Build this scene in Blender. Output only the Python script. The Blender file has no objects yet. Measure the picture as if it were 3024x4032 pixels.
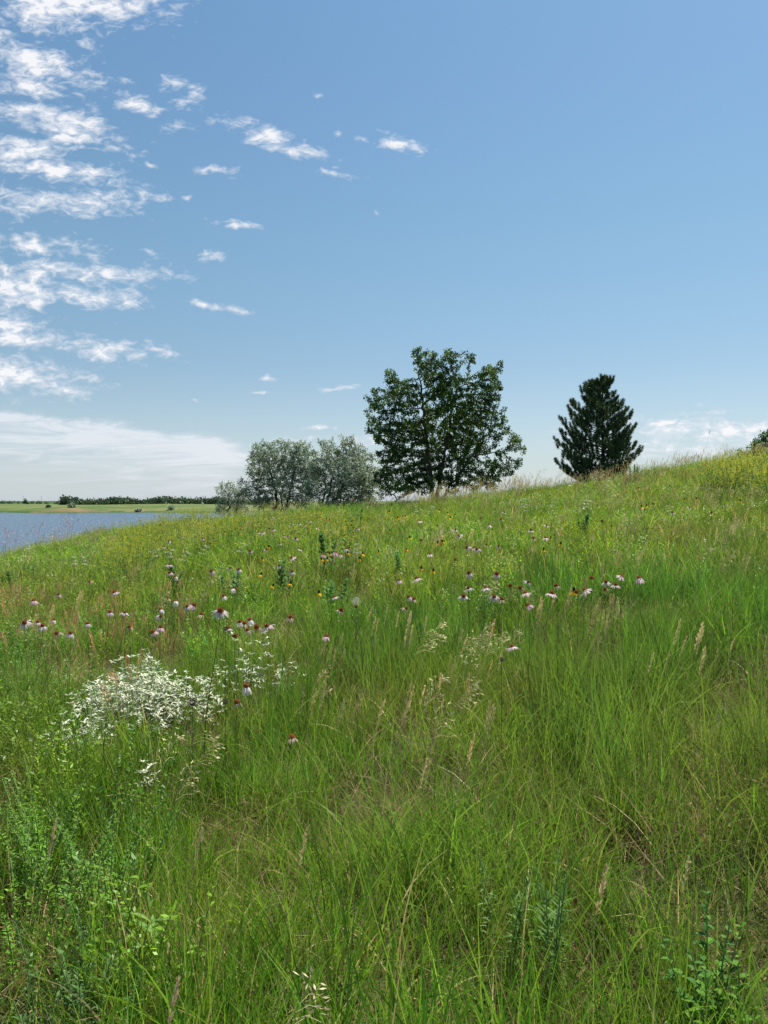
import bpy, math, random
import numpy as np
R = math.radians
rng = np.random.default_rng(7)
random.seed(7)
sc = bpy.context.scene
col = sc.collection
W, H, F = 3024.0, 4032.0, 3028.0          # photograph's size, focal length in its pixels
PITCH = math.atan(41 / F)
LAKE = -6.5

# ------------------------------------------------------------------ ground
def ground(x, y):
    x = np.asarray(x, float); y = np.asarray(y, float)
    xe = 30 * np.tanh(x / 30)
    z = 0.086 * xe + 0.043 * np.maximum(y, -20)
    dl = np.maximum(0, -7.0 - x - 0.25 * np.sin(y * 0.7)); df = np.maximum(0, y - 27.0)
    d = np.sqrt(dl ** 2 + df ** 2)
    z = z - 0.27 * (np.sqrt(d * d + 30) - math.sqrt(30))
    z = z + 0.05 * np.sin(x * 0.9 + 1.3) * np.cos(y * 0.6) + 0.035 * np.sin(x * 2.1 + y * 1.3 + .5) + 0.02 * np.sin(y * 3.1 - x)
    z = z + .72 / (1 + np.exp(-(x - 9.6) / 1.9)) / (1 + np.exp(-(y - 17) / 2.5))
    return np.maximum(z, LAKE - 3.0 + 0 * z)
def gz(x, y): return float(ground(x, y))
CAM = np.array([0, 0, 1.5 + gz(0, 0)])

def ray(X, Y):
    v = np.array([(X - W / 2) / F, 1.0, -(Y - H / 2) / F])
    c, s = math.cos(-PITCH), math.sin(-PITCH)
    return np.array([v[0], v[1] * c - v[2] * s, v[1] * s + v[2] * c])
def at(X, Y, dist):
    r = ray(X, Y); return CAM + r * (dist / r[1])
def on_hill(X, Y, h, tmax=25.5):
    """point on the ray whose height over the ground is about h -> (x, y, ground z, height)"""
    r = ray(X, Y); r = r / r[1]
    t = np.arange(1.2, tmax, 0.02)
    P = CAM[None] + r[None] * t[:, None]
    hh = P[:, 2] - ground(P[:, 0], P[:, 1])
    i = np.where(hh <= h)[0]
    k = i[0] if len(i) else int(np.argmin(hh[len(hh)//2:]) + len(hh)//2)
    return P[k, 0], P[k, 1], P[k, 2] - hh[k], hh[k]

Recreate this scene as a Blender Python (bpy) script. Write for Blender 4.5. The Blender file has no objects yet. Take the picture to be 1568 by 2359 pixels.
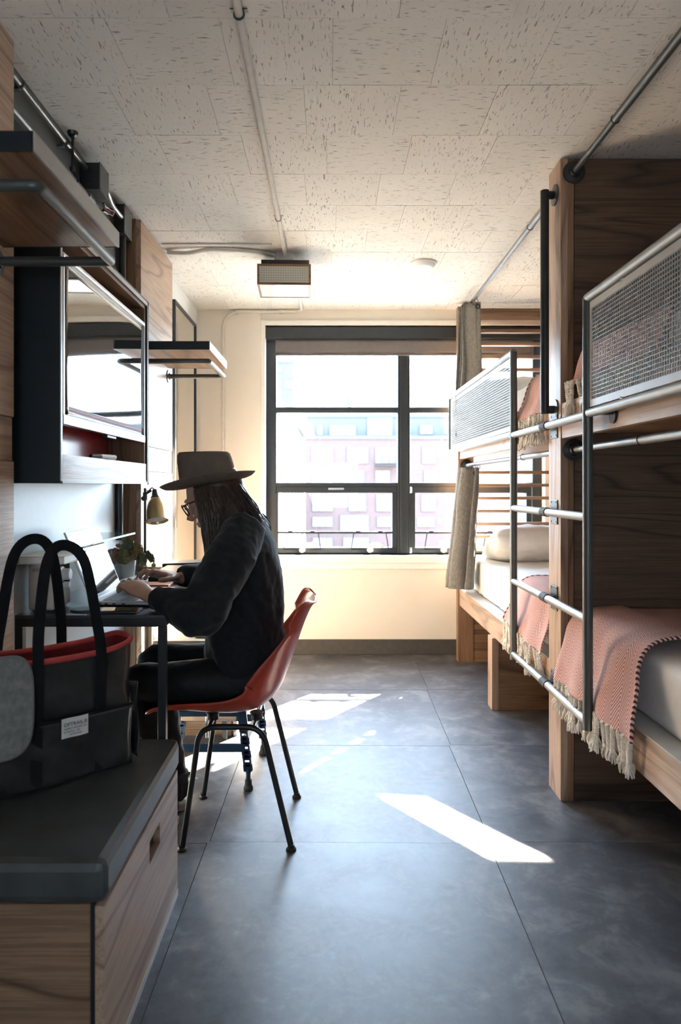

> **Description of the task**
Your copy of the data should match it exactly, except that pictures are left out.

> **Final answer**
Build this scene in Blender. Output only the Python script. The Blender file has no objects yet. Measure the picture as if it were 3024x4032 pixels.
import bpy, math, random
import numpy as np
R = math.radians
rng = np.random.default_rng(7)
random.seed(7)
sc = bpy.context.scene
col = sc.collection
W, H, F = 3024.0, 4032.0, 3028.0          # photograph's size, focal length in its pixels
PITCH = math.atan(41 / F)
LAKE = -6.5

# ------------------------------------------------------------------ ground
def ground(x, y):
    x = np.asarray(x, float); y = np.asarray(y, float)
    xe = 30 * np.tanh(x / 30)
    z = 0.086 * xe + 0.043 * np.maximum(y, -20)
    dl = np.maximum(0, -7.0 - x - 0.25 * np.sin(y * 0.7)); df = np.maximum(0, y - 27.0)
    d = np.sqrt(dl ** 2 + df ** 2)
    z = z - 0.27 * (np.sqrt(d * d + 30) - math.sqrt(30))
    z = z + 0.05 * np.sin(x * 0.9 + 1.3) * np.cos(y * 0.6) + 0.035 * np.sin(x * 2.1 + y * 1.3 + .5) + 0.02 * np.sin(y * 3.1 - x)
    z = z + .72 / (1 + np.exp(-(x - 9.6) / 1.9)) / (1 + np.exp(-(y - 17) / 2.5))
    return np.maximum(z, LAKE - 3.0 + 0 * z)
def gz(x, y): return float(ground(x, y))
CAM = np.array([0, 0, 1.5 + gz(0, 0)])

def ray(X, Y):
    v = np.array([(X - W / 2) / F, 1.0, -(Y - H / 2) / F])
    c, s = math.cos(-PITCH), math.sin(-PITCH)
    return np.array([v[0], v[1] * c - v[2] * s, v[1] * s + v[2] * c])
def at(X, Y, dist):
    r = ray(X, Y); return CAM + r * (dist / r[1])
def on_hill(X, Y, h, tmax=25.5):
    """point on the ray whose height over the ground is about h -> (x, y, ground z, height)"""
    r = ray(X, Y); r = r / r[1]
    t = np.arange(1.2, tmax, 0.02)
    P = CAM[None] + r[None] * t[:, None]
    hh = P[:, 2] - ground(P[:, 0], P[:, 1])
    i = np.where(hh <= h)[0]
    k = i[0] if len(i) else int(np.argmin(hh[len(hh)//2:]) + len(hh)//2)
    return P[k, 0], P[k, 1], P[k, 2] - hh[k], hh[k]

Recreate this scene as a Blender Python (bpy) script. Write for Blender 4.5. The Blender file has no objects yet. Take the picture to be 1568 by 2359 pixels.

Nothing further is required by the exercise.